1955 wird sie in ihrer Heimatstadt Basel mit einer Arbeit über Frauenerwerbsarbeit in der Schweiz promoviert. Sie zieht nach Hannover, wo sie laut dem jüdischen Wochenmagazin «Tachles» als neutrale Instanz bei den bilateralen Verhandlungen zwischen Deutschland und der Türkei arbeitet. Sie nennt es «die interessanteste Zeit meines Lebens». Nach dieser Zeit habe sie nichts mehr erschüttern können, denn in der Politik werde von jeder Seite nur gelogen.

Im August 1956 heiratet sie den Elektroingenieur Marc Dreyfuss, mit dem sie drei Kinder bekommt und in Zürich lebt.

Zeitzeugin und wichtige Stimme in der Flüchtlingsarbeit

In den kommenden Jahren ist Dreyfuss-Kahn für diverse jüdische Organisationen im Einsatz und wird zu einer wichtigen Stimme der Schweizer Flüchtlingspolitik. Unter anderem fungiert sie von 1985 bis 1996 als Präsidentin des Verbands Schweizerischer Jüdischer Fürsorgen, auch ist sie aktiv im Vorstand der Schweizerischen Flüchtlingshilfe.
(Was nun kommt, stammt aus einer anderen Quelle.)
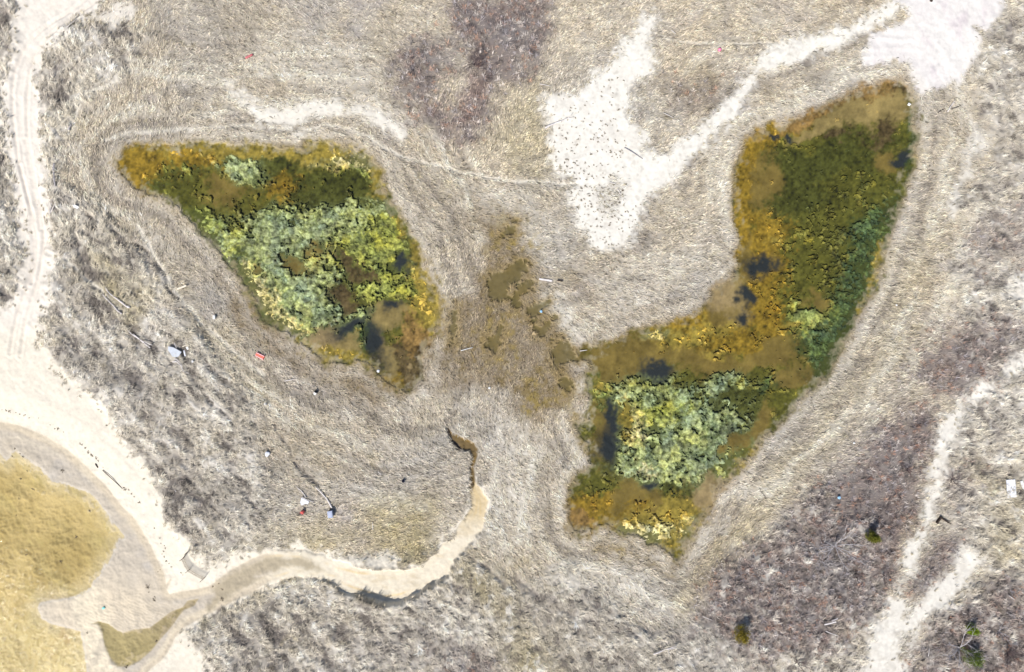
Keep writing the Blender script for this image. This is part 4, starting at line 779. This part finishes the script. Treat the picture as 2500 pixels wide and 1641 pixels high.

Sie kümmert sich um jüdische Geflüchtete aus Iran, um Exilanten aus der Sowjetunion und nach dem Zerfall Jugoslawiens um Flüchtlinge aus Bosnien-Herzegowina.

Als sie zu Beginn der 1990er Jahre erfährt, dass der Schweizer Flüchtlingshelfer Paul Grüninger rehabilitiert werden soll, bietet sie dem St. Galler Kantonsparlamentarier, der den Vorschlag eingebracht hat, ihre Hilfe an. Der St. Galler Polizeihauptmann Paul Grüninger hatte 1938 und 1939 rund 3000 Juden, die meisten aus Wien, gerettet, indem er sie trotz schweizerischer Grenzsperre einreisen liess. Er wurde entlassen und jahrelang verfemt. Es ist auch dem Einsatz von Myrte Dreyfuss-Kahn zu verdanken, dass Grüninger 23 Jahre nach seinem Tod rehabilitiert wurde.

Noch bis ins hohe Alter legt sie Zeitzeugenschaft ab, hält Vorträge in der Schweiz und im Ausland und ist als Stadtführerin mit Blick auf die jüdische Geschichte Zürichs tätig.

Mit dem Tod von Myrte Dreyfuss-Kahn verliert das Land eine bedeutende Zeugin Schweizer Geschichte.